Mas por que o País ainda não lidera essa revolução digital?

Porque ainda é recente o uso dessa tecnologia no País. Mas as empresas rurais que já utilizam estão no mesmo nível de desenvolvimento que as americanas. E não há muita diferença de maquinário, método operacional e processo produtivo entre fazendas no Brasil, nos Estados Unidos, na Ucrânia ou na Austrália.

 

O que esperar do governo?

Ele precisa auxiliar e incentivar a pesquisa. Deveria ter mais empresas como a Embrapa. Outro ponto seria uma política rural mais estável e sem modificações a cada ano.

 

E da iniciativa privada?

Ela tem o papel de disseminar a tecnologia. Precisamos de mais empresas trabalhando com o agronegócio. Existem polos de tecnologia em São Paulo e Belo Horizonte que não conhecem o potencial do setor agropecuário. É necessário mais oferta no campo. Com isso, o mercado caminhará mais rápido para liderar a revolução tecnológica no agronegócio.

O produtor já entende que o investimento em software é para melhorar a gestão na fazenda

Mais tecnologia: a área com sistemas de coleta de dados com tablet dobrou no País para 3 milhões de hectares em três anos

E o que cabe aos produtores?

Os produtores precisam adotar as tecnologias mais rapidamente. Mas tivemos avanços nesses três últimos anos. Em 2014, era preciso explicar o que é software e o termo agtech nem existia. Hoje, em 40% dos contatos que fazemos, os produtores já conhecem o nosso serviço.

 

Como o produtor entende o investimento em software?

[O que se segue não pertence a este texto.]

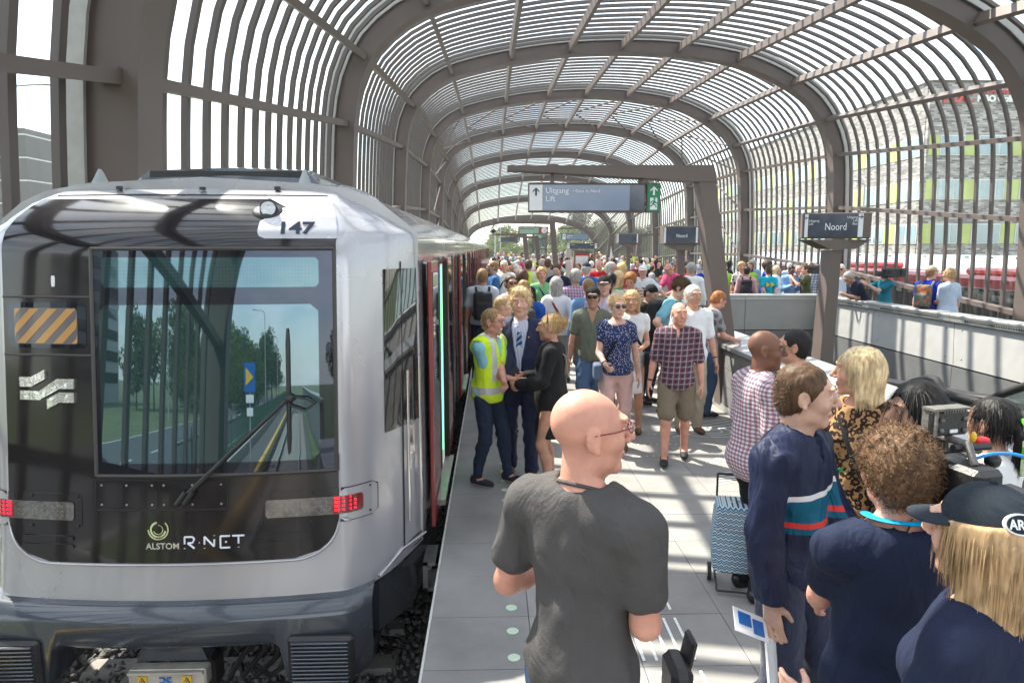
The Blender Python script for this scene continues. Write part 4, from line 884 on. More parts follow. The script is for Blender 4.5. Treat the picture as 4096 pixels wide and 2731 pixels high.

O produtor já entende que o investimento em software é para melhorar a gestão na fazenda. Ele vê como um primeiro passo. Mas, para fixar a ideia da tecnologia digital, nós acompanhamos o processo produtivo da propriedade e mostramos ao produtor os ganhos com relação à safra anterior. Medimos os níveis de adoção da técnica, os controles dos processos, os indicadores de produtividade de mão de obra, os prazos de tomada de decisão, entre outros.

Além dos Estados Unidos e do Brasil, quais outros países estão avançados no uso de tecnologia digital no campo e o que o Brasil ainda pode aprender com eles?

Os Estados Unidos estão na frente, seguidos pelo Brasil. Em terceiro lugar está a Austrália e depois vem a Ucrânia. A China e a Índia possuem grandes produções, mas no geral são pouco automatizadas. O que esses países têm de melhor do que a gente é a capacidade de difusão de conhecimento.

Como as agtechs estão se posicionando frente às mudanças que elas mesmas estão provocando?

A mudança está no cliente querendo uma solução mais integrada. Hoje, os produtos oferecidos ao mercado já possibilitam a integração entre as startups. Além disso, o segmento começa a caminhar para oferecer plataformas e não somente um único produto.

 

Como a sua empresa tem captado recursos para investir?

Em 2014, a Strider recebeu uma primeira rodada de investimentos com o fundo brasileiro Barn Invest. No ano passado, eles vieram dos fundos Monashees, que também é brasileiro, e do americano Qualcomm. Somando tudo, o valor é de cerca de R$ 10 milhões. Já o nosso faturamento mensal deve atingir R$ 1 milhão neste mês, com uma receita prevista de R$ 15 milhões no ano. Em 2016, faturamos R$ 7 milhões. Atualmente, somos os maiores do País, com 60% do mercado. Nossa área monitorada é de 2 milhões de hectares, 96% da área monitorada no Brasil.

 

Como o sr. vê o futuro do negócio?

Nós somos uma empresa de plataforma, mas no médio prazo o plano é ser uma companhia de dados, que indicará tendências aos produtores, igual ao Google. Como os dados são de propriedade dos clientes, ainda vamos ver como gerenciar essas informações. Também cogitamos mais investimentos para uma expansão internacional depois de 2018. Estamos conversando com empresas americanas e vamos precisar de algo entre US$ 10 milhões e US$ 20 milhões.